Size matters in auto company survival, Renault and Nissan CEO Carlos Ghosn told an audience in Detroit on Tuesday.

To cope with the escalating costs and scope of a global industry, successful automakers must complete a trifecta--be able to compete in every technology, every market and every segment, Ghosn said during a luncheon speech at the Detroit Economic Club

“No 3 million-unit carmaker can make it,” Ghosn said, explaining why his Renault-Nissan alliance forged an alliance with Germany's Daimler AG.

Competency in one or two of the three skills is not enough, and only very large companies can afford all three, he said.

Technology is getting more expensive. Automakers must simultaneously develop gasoline, diesel, hybrid and electric vehicle technology because they can't predict which technologies will prevail, Ghosn said.

“You also must be in every market--and it's not just Japan, Europe and the United States anymore but also Brazil, Russia, China and India. And you better be in Indonesia, too,” he said.

“And you can't be viable as a niche player, so you need to be in the upper, lower, 4-by-4 and crossover segments.”

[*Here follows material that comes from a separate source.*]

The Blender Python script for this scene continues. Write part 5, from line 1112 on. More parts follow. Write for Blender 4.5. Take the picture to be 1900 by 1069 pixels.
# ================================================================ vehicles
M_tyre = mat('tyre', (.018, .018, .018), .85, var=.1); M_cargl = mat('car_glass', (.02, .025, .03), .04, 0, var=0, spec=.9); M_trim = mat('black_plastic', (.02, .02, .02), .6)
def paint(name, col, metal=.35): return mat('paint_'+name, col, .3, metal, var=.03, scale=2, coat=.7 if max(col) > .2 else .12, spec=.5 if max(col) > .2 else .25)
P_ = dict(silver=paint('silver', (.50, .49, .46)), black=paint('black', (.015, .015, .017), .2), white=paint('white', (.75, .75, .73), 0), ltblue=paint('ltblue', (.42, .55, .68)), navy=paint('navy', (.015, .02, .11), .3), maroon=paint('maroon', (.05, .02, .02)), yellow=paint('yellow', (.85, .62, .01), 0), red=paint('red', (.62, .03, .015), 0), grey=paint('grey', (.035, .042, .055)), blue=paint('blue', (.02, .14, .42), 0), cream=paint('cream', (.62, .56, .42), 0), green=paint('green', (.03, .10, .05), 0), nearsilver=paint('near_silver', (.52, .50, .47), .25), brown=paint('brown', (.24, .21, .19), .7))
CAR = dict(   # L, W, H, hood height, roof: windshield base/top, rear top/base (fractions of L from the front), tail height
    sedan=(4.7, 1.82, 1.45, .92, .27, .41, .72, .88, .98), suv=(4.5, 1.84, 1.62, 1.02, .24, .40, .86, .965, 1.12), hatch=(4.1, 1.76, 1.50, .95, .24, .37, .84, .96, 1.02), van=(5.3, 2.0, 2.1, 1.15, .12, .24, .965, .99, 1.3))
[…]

'Technologies are expensive'

France-based Renault and Japan's Nissan do not consolidate their financial results and in some ways remain separate companies, but they cooperate on platforms and powertrains and some manufacturing. Through a holding company, Renault owns about 42 percent of Nissan.

That type of alliance is more flexible than a conventional merger, Ghosn said. He also cited the new alliance with Daimler--initially to cooperate on developing a replacement small platform for Daimler's Smart division--as a better way to cooperate.

“Technologies are expensive and you need a partner because nobody can afford to do it all alone.” Ghosn said.

Major players ... someday

He predicted that as the Chinese auto market develops, domestic Chinese automakers eventually will emerge as major players.

“Right now, there is not one global Chinese automaker,” he said. “Not one has the scope of a company like Renault-Nissan or Volkswagen.”

But soon, a Chinese automaker--or perhaps an Indian company--will “buy something nobody else wants” and become a worldwide force, Ghosn predicted. “It could happen much faster than everybody expects.”

Much like the Koreans did in recent years, emerging-market automaker powerhouses can develop by constantly “benchmarking and copying best practices,” he said. “Nothing is ever unchanging in our industry.”